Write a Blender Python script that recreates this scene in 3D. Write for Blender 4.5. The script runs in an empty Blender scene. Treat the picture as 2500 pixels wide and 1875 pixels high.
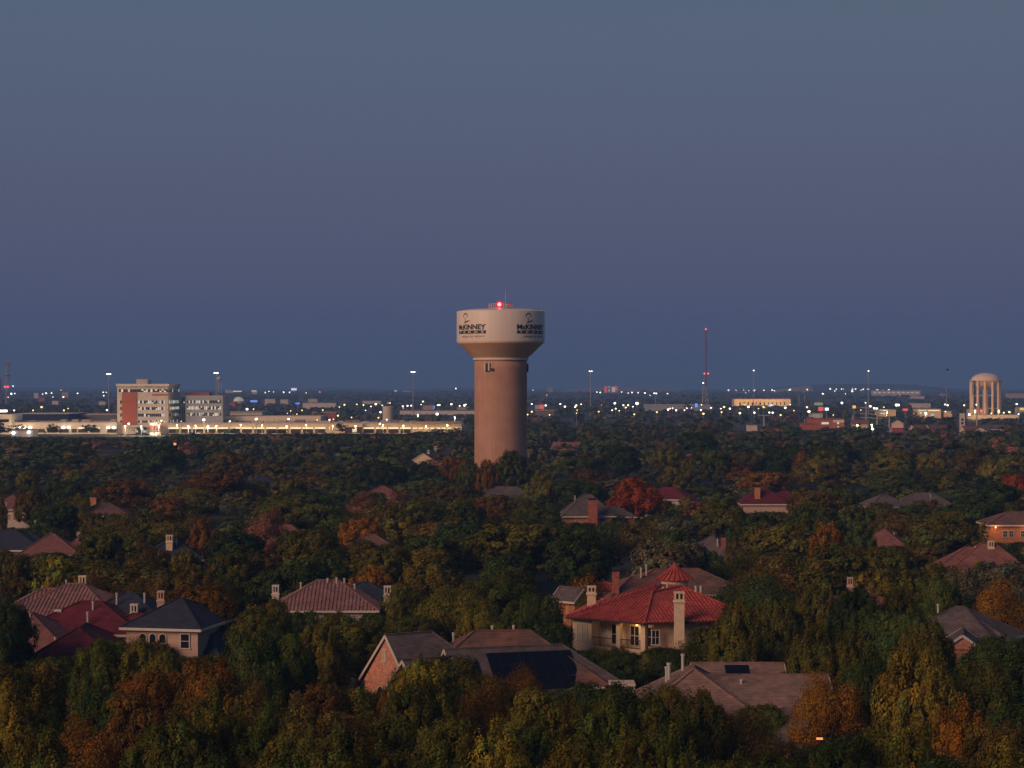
import bpy, bmesh, math, random
import numpy as np
from mathutils import Vector, Matrix

R = math.radians
S = bpy.context.scene
COL = S.collection
random.seed(7)
F = 4861.0          # focal length in photograph pixels (2500 wide)
CH = 33.0           # camera height above the flat ground

# ------------------------------------------------------------------ camera
cam = bpy.data.objects.new('camera', bpy.data.cameras.new('camera'))
COL.objects.link(cam)
cam.location = (0, 0, CH)
cam.rotation_euler = (R(90), 0, 0)
cam.data.sensor_width = 36
cam.data.lens = 70
cam.data.clip_start = 1
cam.data.clip_end = 60000
S.camera = cam

# ------------------------------------------------------------------ sky
SUN_EL, SUN_AZ = 24.0, 226.0         # sun behind the camera on the left (compass, 0 = +Y, clockwise)
world = bpy.data.worlds.new('World'); S.world = world; world.use_nodes = True
nt = world.node_tree; N = nt.nodes; Lk = nt.links
bg = N['Background']
sky = N.new('ShaderNodeTexSky'); sky.sky_type = 'NISHITA'; sky.sun_disc = False
sky.sun_elevation = R(1.0); sky.sun_rotation = R(SUN_AZ)
tc = N.new('ShaderNodeTexCoord'); sep = N.new('ShaderNodeSeparateXYZ')
Lk.new(tc.outputs['Generated'], sep.inputs[0])
ramp = N.new('ShaderNodeValToRGB'); ramp.color_ramp.interpolation = 'B_SPLINE'
stops = [(0.0, (.040, .077, .172)), (.022, (.050, .079, .170)), (.07, (.074, .087, .167)), (.13, (.081, .107, .180)),
         (.20, (.088, .124, .190)), (.45, (.060, .098, .160)), (1.0, (.034, .060, .108))]
el = ramp.color_ramp.elements
el[0].position, el[0].color = stops[0][0], (*stops[0][1], 1)
el[1].position, el[1].color = stops[-1][0], (*stops[-1][1], 1)
for p, c in stops[1:-1]:
    e = el.new(p); e.color = (*c, 1)
Lk.new(sep.outputs['Z'], ramp.inputs[0])
sk_s = N.new('ShaderNodeMixRGB'); sk_s.blend_type = 'MULTIPLY'; sk_s.inputs[0].default_value = 1
sk_s.inputs[2].default_value = (.012, .012, .012, 1)
Lk.new(sky.outputs[0], sk_s.inputs[1])
addn = N.new('ShaderNodeMixRGB'); addn.blend_type = 'ADD'; addn.inputs[0].default_value = 1
Lk.new(ramp.outputs[0], addn.inputs[1]); Lk.new(sk_s.outputs[0], addn.inputs[2])
Lk.new(addn.outputs[0], bg.inputs[0]); bg.inputs[1].default_value = 1.0

# ------------------------------------------------------------------ sun (afterglow: low, warm, soft)
sun = bpy.data.objects.new('sun', bpy.data.lights.new('sun', 'SUN')); COL.objects.link(sun)
sun.data.energy = 2.45
sun.data.angle = R(32)
sun.data.color = (1.0, .61, .39)
a = R(SUN_AZ); e_ = R(SUN_EL)
to_sun = Vector((math.sin(a) * math.cos(e_), math.cos(a) * math.cos(e_), math.sin(e_)))
sun.rotation_euler = to_sun.to_track_quat('Z', 'Y').to_euler()

vs = S.view_settings
vs.view_transform = 'Standard'; vs.look = 'None'; vs.gamma = 1; vs.exposure = 0
vs.use_curve_mapping = False
cy = S.cycles
cy.use_denoising = True
cy.max_bounces = 5; cy.diffuse_bounces = 3; cy.glossy_bounces = 2; cy.transmission_bounces = 2; cy.volume_bounces = 0
cy.sample_clamp_indirect = 2.0; cy.sample_clamp_direct = 0
cy.use_light_tree = True


# ================================================================== helpers
def W(px, py, z):
    """world point seen at photo pixel (px,py) that lies at height z"""
    d = (CH - z) * F / (py - 937.5)
    return Vector(((px - 1250) * d / F, d, z))

def D(px, py, d):
    return Vector(((px - 1250) * d / F, d, CH + (937.5 - py) * d / F))

def pix(p):
    return 1250 + p[0] * F / p[1], 937.5 + (CH - p[2]) * F / p[1]

ORG = {}
THINGS = []

def link(o, parent=None):
    COL.objects.link(o)
    if parent is not None:
        o.parent = parent
        ORG[o.name] = ORG.get(parent.name, Vector((0, 0, 0)))
    return o

def thing(name, loc, label=None, cat=None, group=None):
    o = bpy.data.objects.new(name, None)
    o.empty_display_size = .5
    COL.objects.link(o)
    o.location = loc
    ORG[o.name] = Vector(loc)
    if label: o['label'] = label
    if cat: o['category'] = cat
    if group: o['group'] = group
    return o

class MB:
    def __init__(s): s.v = []; s.f = []; s.m = []
    def add(s, vs, fs, mi=0):
        b = len(s.v); s.v.extend([tuple(v) for v in vs])
        for f in fs: s.f.append([b + i for i in f]); s.m.append(mi)
        return s
    def poly(s, pts, mi=0): return s.add(pts, [list(range(len(pts)))], mi)
    def box(s, x, y, z, sx, sy, sz, rot=0, mi=0):
        """centre x,y, bottom z, full sizes"""
        c, n = math.cos(rot), math.sin(rot)
        P = []
        for dz in (0, sz):
            for dx, dy in ((-.5, -.5), (.5, -.5), (.5, .5), (-.5, .5)):
                u, v = dx * sx, dy * sy
                P.append((x + u * c - v * n, y + u * n + v * c, z + dz))
        return s.add(P, [[3, 2, 1, 0], [4, 5, 6, 7], [0, 1, 5, 4], [1, 2, 6, 5], [2, 3, 7, 6], [3, 0, 4, 7]], mi)
    def prism(s, poly, z0, z1, mi=0):
        n = len(poly)
        P = [(p[0], p[1], z0) for p in poly] + [(p[0], p[1], z1) for p in poly]
        return s.add(P, [list(range(n))[::-1], [n + i for i in range(n)]] + [[i, (i + 1) % n, n + (i + 1) % n, n + i] for i in range(n)], mi)
    def slab(s, pts, t, mi=0):
        """a polygon thickened straight down by t"""
        n = len(pts)
        P = [tuple(p) for p in pts] + [(p[0], p[1], p[2] - t) for p in pts]
        return s.add(P, [list(range(n)), [n + i for i in range(n)][::-1]] + [[(i + 1) % n, i, n + i, n + (i + 1) % n] for i in range(n)], mi)
    def cyl(s, x, y, z0, z1, r0, r1=None, n=12, mi=0, caps=True):
        r1 = r0 if r1 is None else r1
        P = []
        for z, r in ((z0, r0), (z1, r1)):
            for i in range(n):
                t = 2 * math.pi * i / n
                P.append((x + r * math.cos(t), y + r * math.sin(t), z))
        fs = [[i, (i + 1) % n, n + (i + 1) % n, n + i] for i in range(n)]
        if caps: fs += [list(range(n))[::-1], [n + i for i in range(n)]]
        return s.add(P, fs, mi)
    def beam(s, p0, p1, w, h, mi=0):
        p0, p1 = Vector(p0), Vector(p1)
        d = (p1 - p0).normalized()
        side = d.cross(Vector((0, 0, 1)))
        if side.length < 1e-4: side = Vector((1, 0, 0))
        side.normalize(); up = side.cross(d).normalized()
        P = []
        for p in (p0, p1):
            for a_, b_ in ((-1, -1), (1, -1), (1, 1), (-1, 1)):
                P.append(p + side * (a_ * w / 2) + up * (b_ * h / 2))
        return s.add(P, [[0, 1, 2, 3], [7, 6, 5, 4], [0, 4, 5, 1], [1, 5, 6, 2], [2, 6, 7, 3], [3, 7, 4, 0]], mi)
    def tube(s, path, rad, n=7, mi=0):
        rings = []
        for i, p in enumerate(path):
            p = Vector(p)
            d = (Vector(path[min(i + 1, len(path) - 1)]) - Vector(path[max(i - 1, 0)])).normalized()
            u = d.cross(Vector((.31, .2, .93)));
            if u.length < 1e-3: u = Vector((1, 0, 0))
            u.normalize(); v = d.cross(u)
            r = rad[i] if hasattr(rad, '__len__') else rad
            rings.append([p + (u * math.cos(2 * math.pi * k / n) + v * math.sin(2 * math.pi * k / n)) * r for k in range(n)])
        P = [q for r_ in rings for q in r_]
        fs = []
        for i in range(len(rings) - 1):
            for k in range(n):
                fs.append([i * n + k, i * n + (k + 1) % n, (i + 1) * n + (k + 1) % n, (i + 1) * n + k])
        fs.append(list(range(n))[::-1]); fs.append([(len(rings) - 1) * n + k for k in range(n)])
        return s.add(P, fs, mi)
    def ball(s, x, y, z, rx, ry=None, rz=None, nu=10, nv=6, mi=0):
        ry = ry or rx; rz = rz or rx
        P = [(x, y, z + rz)]
        for j in range(1, nv):
            t = math.pi * j / nv
            for i in range(nu):
                a_ = 2 * math.pi * i / nu
                P.append((x + rx * math.sin(t) * math.cos(a_), y + ry * math.sin(t) * math.sin(a_), z + rz * math.cos(t)))
        P.append((x, y, z - rz)); last = len(P) - 1
        fs = [[0, 1 + i, 1 + (i + 1) % nu] for i in range(nu)]
        for j in range(nv - 2):
            for i in range(nu):
                b = 1 + j * nu
                fs.append([b + i, b + nu + i, b + nu + (i + 1) % nu, b + (i + 1) % nu])
        b = 1 + (nv - 2) * nu
        fs += [[b + (i + 1) % nu, b + i, last] for i in range(nu)]
        return s.add(P, fs, mi)
    def lathe(s, x, y, prof, n=48, mi=0):
        P = []
        for r, z in prof:
            for i in range(n):
                t = 2 * math.pi * i / n
                P.append((x + r * math.cos(t), y + r * math.sin(t), z))
        fs = []
        for j in range(len(prof) - 1):
            for i in range(n):
                fs.append([j * n + i, j * n + (i + 1) % n, (j + 1) * n + (i + 1) % n, (j + 1) * n + i])
        fs.append([(len(prof) - 1) * n + i for i in range(n)])
        return s.add(P, fs, mi)
    def build(s, name, mats, parent=None, smooth=False, org=None):
        if not isinstance(mats, (list, tuple)): mats = [mats]
        o_ = org if org is not None else (ORG.get(parent.name, Vector()) if parent is not None else Vector())
        me = bpy.data.meshes.new(name)
        me.from_pydata([(v[0] - o_[0], v[1] - o_[1], v[2] - o_[2]) for v in s.v], [], s.f)
        for m in mats: me.materials.append(m)
        if len(mats) > 1: me.polygons.foreach_set('material_index', s.m)
        if smooth: me.polygons.foreach_set('use_smooth', [True] * len(me.polygons))
        me.update()
        o = bpy.data.objects.new(name, me)
        link(o, parent)
        if parent is None:
            o.location = o_
            ORG[o.name] = Vector(o_)
        return o

def setp(o, **k):
    for a_, b_ in k.items(): o[a_] = b_
    return o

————

Written exercise: Restate exactly, please, only the lines between the start of the data and the line containing "S.camera = cam", both ends included, skipping the pictures.

Right answer:
Write a Blender Python script that recreates this scene in 3D. Write for Blender 4.5. The script runs in an empty Blender scene. Treat the picture as 2500 pixels wide and 1875 pixels high.
import bpy, bmesh, math, random
import numpy as np
from mathutils import Vector, Matrix

R = math.radians
S = bpy.context.scene
COL = S.collection
random.seed(7)
F = 4861.0          # focal length in photograph pixels (2500 wide)
CH = 33.0           # camera height above the flat ground

# ------------------------------------------------------------------ camera
cam = bpy.data.objects.new('camera', bpy.data.cameras.new('camera'))
COL.objects.link(cam)
cam.location = (0, 0, CH)
cam.rotation_euler = (R(90), 0, 0)
cam.data.sensor_width = 36
cam.data.lens = 70
cam.data.clip_start = 1
cam.data.clip_end = 60000
S.camera = cam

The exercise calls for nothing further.